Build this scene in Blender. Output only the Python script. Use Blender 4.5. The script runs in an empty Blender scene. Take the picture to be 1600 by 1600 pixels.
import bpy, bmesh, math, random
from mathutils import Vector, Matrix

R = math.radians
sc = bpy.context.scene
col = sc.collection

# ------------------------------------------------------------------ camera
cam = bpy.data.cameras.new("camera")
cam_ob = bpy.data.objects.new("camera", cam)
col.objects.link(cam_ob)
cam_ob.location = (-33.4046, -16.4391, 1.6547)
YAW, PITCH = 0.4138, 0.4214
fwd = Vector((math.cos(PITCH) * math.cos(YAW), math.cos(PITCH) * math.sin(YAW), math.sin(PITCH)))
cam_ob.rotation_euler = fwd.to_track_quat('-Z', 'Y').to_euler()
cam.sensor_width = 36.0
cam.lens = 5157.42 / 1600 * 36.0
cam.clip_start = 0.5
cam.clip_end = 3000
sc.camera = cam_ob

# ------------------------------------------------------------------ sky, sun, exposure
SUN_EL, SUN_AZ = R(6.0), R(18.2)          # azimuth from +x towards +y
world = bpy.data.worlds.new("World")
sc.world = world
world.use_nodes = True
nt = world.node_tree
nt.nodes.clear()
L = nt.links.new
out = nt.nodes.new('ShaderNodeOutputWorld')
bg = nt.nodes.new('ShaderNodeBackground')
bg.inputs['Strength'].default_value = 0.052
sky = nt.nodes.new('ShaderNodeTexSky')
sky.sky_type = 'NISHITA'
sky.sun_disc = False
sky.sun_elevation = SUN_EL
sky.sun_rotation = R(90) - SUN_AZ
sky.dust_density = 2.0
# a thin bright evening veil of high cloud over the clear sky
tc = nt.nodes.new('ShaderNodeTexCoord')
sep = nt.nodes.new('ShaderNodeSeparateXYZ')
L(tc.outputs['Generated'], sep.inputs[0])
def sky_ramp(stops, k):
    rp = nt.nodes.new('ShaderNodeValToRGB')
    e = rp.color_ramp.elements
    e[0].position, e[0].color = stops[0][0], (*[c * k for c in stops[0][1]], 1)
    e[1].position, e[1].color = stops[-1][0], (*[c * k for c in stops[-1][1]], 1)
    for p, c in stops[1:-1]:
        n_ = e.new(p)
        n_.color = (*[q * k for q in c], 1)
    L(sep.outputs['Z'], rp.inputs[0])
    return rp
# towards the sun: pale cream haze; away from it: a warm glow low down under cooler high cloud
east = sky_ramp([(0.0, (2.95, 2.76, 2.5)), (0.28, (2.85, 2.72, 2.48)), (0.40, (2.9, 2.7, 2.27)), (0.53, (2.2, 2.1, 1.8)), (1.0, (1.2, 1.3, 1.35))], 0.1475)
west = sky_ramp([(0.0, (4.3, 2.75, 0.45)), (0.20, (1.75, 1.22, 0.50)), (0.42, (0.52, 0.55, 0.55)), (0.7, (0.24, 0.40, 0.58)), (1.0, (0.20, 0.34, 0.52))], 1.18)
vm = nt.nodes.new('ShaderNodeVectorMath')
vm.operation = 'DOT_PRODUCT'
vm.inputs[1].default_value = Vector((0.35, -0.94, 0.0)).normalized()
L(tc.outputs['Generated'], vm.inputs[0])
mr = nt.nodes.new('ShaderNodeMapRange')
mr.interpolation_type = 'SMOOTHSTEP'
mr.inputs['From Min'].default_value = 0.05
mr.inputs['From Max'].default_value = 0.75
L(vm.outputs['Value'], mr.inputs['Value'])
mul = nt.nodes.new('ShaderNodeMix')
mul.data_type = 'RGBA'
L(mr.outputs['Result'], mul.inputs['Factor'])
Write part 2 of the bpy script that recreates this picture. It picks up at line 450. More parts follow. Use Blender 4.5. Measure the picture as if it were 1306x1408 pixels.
=======
* **Given exercise**: Repeat every record, keeping each word and mark exactly as it is.

* **Response for this exercise**:
Build this scene in Blender. Output only the Python script. Use Blender 4.5. The script runs in an empty Blender scene. Take the picture to be 1600 by 1600 pixels.
import bpy, bmesh, math, random
from mathutils import Vector, Matrix

R = math.radians
sc = bpy.context.scene
col = sc.collection

# ------------------------------------------------------------------ camera
cam = bpy.data.cameras.new("camera")
cam_ob = bpy.data.objects.new("camera", cam)
col.objects.link(cam_ob)
cam_ob.location = (-33.4046, -16.4391, 1.6547)
YAW, PITCH = 0.4138, 0.4214
fwd = Vector((math.cos(PITCH) * math.cos(YAW), math.cos(PITCH) * math.sin(YAW), math.sin(PITCH)))
cam_ob.rotation_euler = fwd.to_track_quat('-Z', 'Y').to_euler()
cam.sensor_width = 36.0
cam.lens = 5157.42 / 1600 * 36.0
cam.clip_start = 0.5
cam.clip_end = 3000
sc.camera = cam_ob

# ------------------------------------------------------------------ sky, sun, exposure
SUN_EL, SUN_AZ = R(6.0), R(18.2)          # azimuth from +x towards +y
world = bpy.data.worlds.new("World")
sc.world = world
world.use_nodes = True
nt = world.node_tree
nt.nodes.clear()
L = nt.links.new
out = nt.nodes.new('ShaderNodeOutputWorld')
bg = nt.nodes.new('ShaderNodeBackground')
bg.inputs['Strength'].default_value = 0.052
sky = nt.nodes.new('ShaderNodeTexSky')
sky.sky_type = 'NISHITA'
sky.sun_disc = False
sky.sun_elevation = SUN_EL
sky.sun_rotation = R(90) - SUN_AZ
sky.dust_density = 2.0
# a thin bright evening veil of high cloud over the clear sky
tc = nt.nodes.new('ShaderNodeTexCoord')
sep = nt.nodes.new('ShaderNodeSeparateXYZ')
L(tc.outputs['Generated'], sep.inputs[0])
def sky_ramp(stops, k):
    rp = nt.nodes.new('ShaderNodeValToRGB')
    e = rp.color_ramp.elements
    e[0].position, e[0].color = stops[0][0], (*[c * k for c in stops[0][1]], 1)
    e[1].position, e[1].color = stops[-1][0], (*[c * k for c in stops[-1][1]], 1)
    for p, c in stops[1:-1]:
        n_ = e.new(p)
        n_.color = (*[q * k for q in c], 1)
    L(sep.outputs['Z'], rp.inputs[0])
    return rp
# towards the sun: pale cream haze; away from it: a warm glow low down under cooler high cloud
east = sky_ramp([(0.0, (2.95, 2.76, 2.5)), (0.28, (2.85, 2.72, 2.48)), (0.40, (2.9, 2.7, 2.27)), (0.53, (2.2, 2.1, 1.8)), (1.0, (1.2, 1.3, 1.35))], 0.1475)
west = sky_ramp([(0.0, (4.3, 2.75, 0.45)), (0.20, (1.75, 1.22, 0.50)), (0.42, (0.52, 0.55, 0.55)), (0.7, (0.24, 0.40, 0.58)), (1.0, (0.20, 0.34, 0.52))], 1.18)
vm = nt.nodes.new('ShaderNodeVectorMath')
vm.operation = 'DOT_PRODUCT'
vm.inputs[1].default_value = Vector((0.35, -0.94, 0.0)).normalized()
L(tc.outputs['Generated'], vm.inputs[0])
mr = nt.nodes.new('ShaderNodeMapRange')
mr.interpolation_type = 'SMOOTHSTEP'
mr.inputs['From Min'].default_value = 0.05
mr.inputs['From Max'].default_value = 0.75
L(vm.outputs['Value'], mr.inputs['Value'])
mul = nt.nodes.new('ShaderNodeMix')
mul.data_type = 'RGBA'
L(mr.outputs['Result'], mul.inputs['Factor'])
Write part 2 of the bpy script that recreates this picture. It picks up at line 450. More parts follow. Use Blender 4.5. Measure the picture as if it were 1306x1408 pixels.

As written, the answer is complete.